## Problem description
Images excluded, repeat each entry below exactly.

## Data lines
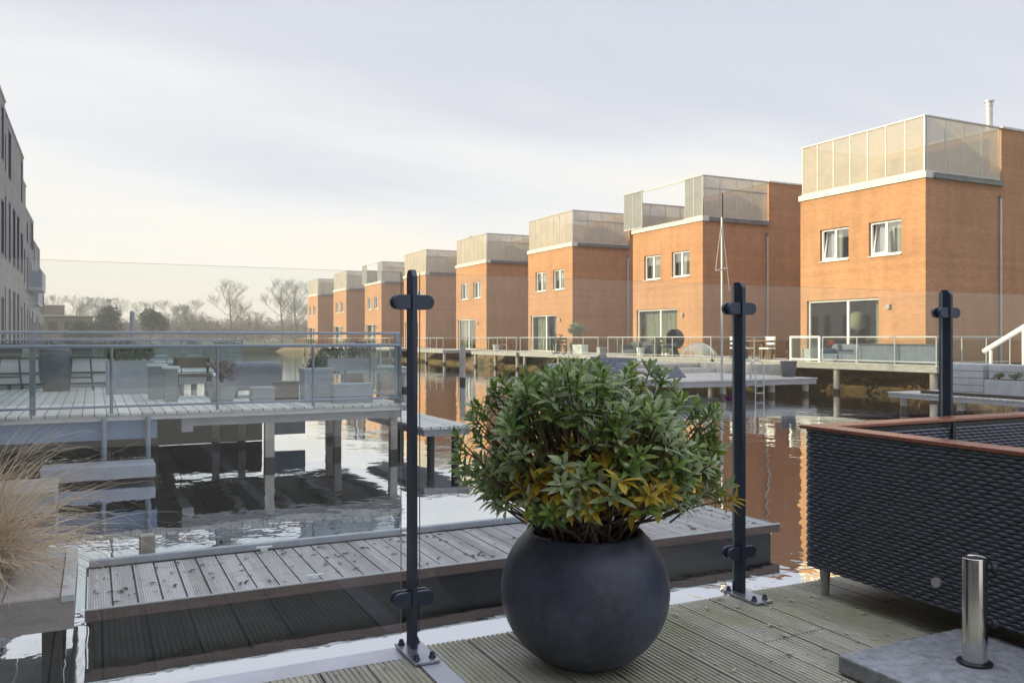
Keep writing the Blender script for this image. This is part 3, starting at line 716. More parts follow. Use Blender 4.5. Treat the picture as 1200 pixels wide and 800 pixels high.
root = thing('planter_box', 'grey box planter holding two small green plants at the right jetty', 'planter', (x0,y0,QZ))
b = MB(); b.box(x0-.2,x0+.2,y0-.45,y0+.45,QZ,QZ+.38); b.build('box', M['greypaint'], root, bevel=.01); b = MB(); b.box(x0-.17,x0+.17,y0-.42,y0+.42,QZ+.381,QZ+.384); b.build('soil', M['soil'], root)
bush('green_plant', 'small bright green plant in the grey box, left one', x0,y0+.22,QZ+.38,(.17,.17,.1),260,.05,M['hedge'],group='small plants in the grey box'); bush('green_plant', 'small bright green plant in the grey box, right one', x0,y0-.2,QZ+.38,(.19,.19,.11),260,.05,M['hedge'],group='small plants in the grey box')
slat_crate('low grey slatted planter with a brown plant at the right frame edge', 19.4,19.9,11.2,12.3,QZ,.36,'greypaint',2)
bush('brown_plant', 'small dark brown plant on the low planter at right', 19.6,11.95,QZ+.36,(.13,.13,.12),120,.05,M['leaf_bud'])
tapered_pot('plant_pot', 'tall white tapered pot on the cream planter at the right edge', 20.5,11.5,QZ+.75,.17,.27,.5,M['whiteplastic'])
bush('olive_tree', 'slender olive tree growing in the white pot at right', 20.5,11.5,QZ+1.2,(.42,.42,.34),700,.07,M['olive'],stems=3,cat='tree',trunk=.5)
root = thing('sloping_handrail', 'white sloping handrail on two posts behind the right jetty planters', 'handrail', (22.0,13.6,QZ))
b = MB(); b.tube([(21.6,15.1,QZ+1.02),(21.6,13.9,QZ+1.72)], .07, 10); b.build('rail', M['whiteplastic'], root)
for y,z in ((14.9,1.06),(14.0,1.6)):
    b = MB(); b.cyl(21.6,y,QZ,QZ+z,.045,n=10); b.build('post', M['whiteplastic'], root)
b = MB(); b.cbox((21.6,13.85,QZ+1.62),(.16,.16,.1)); b.build('lamp_cap', M['whiteplastic'], root)

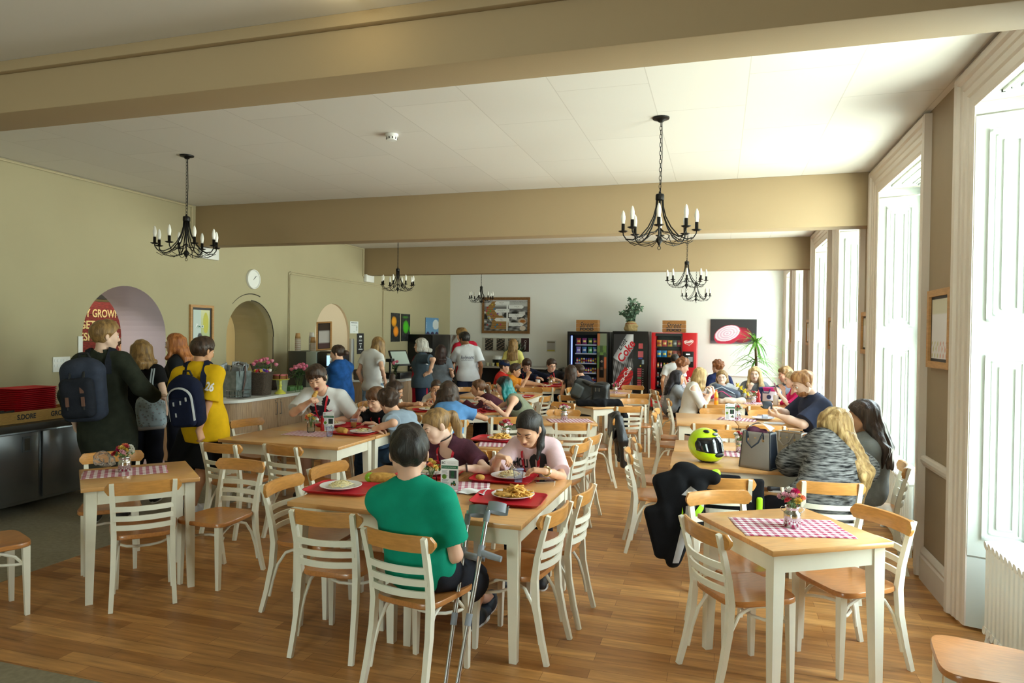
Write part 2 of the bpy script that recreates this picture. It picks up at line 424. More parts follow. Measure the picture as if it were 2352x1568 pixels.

## Response below
Keep writing the Blender script for this image. This is part 3, starting at line 716. More parts follow. Use Blender 4.5. Treat the picture as 1200 pixels wide and 800 pixels high.
root = thing('planter_box', 'grey box planter holding two small green plants at the right jetty', 'planter', (x0,y0,QZ))
b = MB(); b.box(x0-.2,x0+.2,y0-.45,y0+.45,QZ,QZ+.38); b.build('box', M['greypaint'], root, bevel=.01); b = MB(); b.box(x0-.17,x0+.17,y0-.42,y0+.42,QZ+.381,QZ+.384); b.build('soil', M['soil'], root)
bush('green_plant', 'small bright green plant in the grey box, left one', x0,y0+.22,QZ+.38,(.17,.17,.1),260,.05,M['hedge'],group='small plants in the grey box'); bush('green_plant', 'small bright green plant in the grey box, right one', x0,y0-.2,QZ+.38,(.19,.19,.11),260,.05,M['hedge'],group='small plants in the grey box')
slat_crate('low grey slatted planter with a brown plant at the right frame edge', 19.4,19.9,11.2,12.3,QZ,.36,'greypaint',2)
bush('brown_plant', 'small dark brown plant on the low planter at right', 19.6,11.95,QZ+.36,(.13,.13,.12),120,.05,M['leaf_bud'])
tapered_pot('plant_pot', 'tall white tapered pot on the cream planter at the right edge', 20.5,11.5,QZ+.75,.17,.27,.5,M['whiteplastic'])
bush('olive_tree', 'slender olive tree growing in the white pot at right', 20.5,11.5,QZ+1.2,(.42,.42,.34),700,.07,M['olive'],stems=3,cat='tree',trunk=.5)
root = thing('sloping_handrail', 'white sloping handrail on two posts behind the right jetty planters', 'handrail', (22.0,13.6,QZ))
b = MB(); b.tube([(21.6,15.1,QZ+1.02),(21.6,13.9,QZ+1.72)], .07, 10); b.build('rail', M['whiteplastic'], root)
for y,z in ((14.9,1.06),(14.0,1.6)):
    b = MB(); b.cyl(21.6,y,QZ,QZ+z,.045,n=10); b.build('post', M['whiteplastic'], root)
b = MB(); b.cbox((21.6,13.85,QZ+1.62),(.16,.16,.1)); b.build('lamp_cap', M['whiteplastic'], root)

Write part 2 of the bpy script that recreates this picture. It picks up at line 424. More parts follow. Measure the picture as if it were 2352x1568 pixels.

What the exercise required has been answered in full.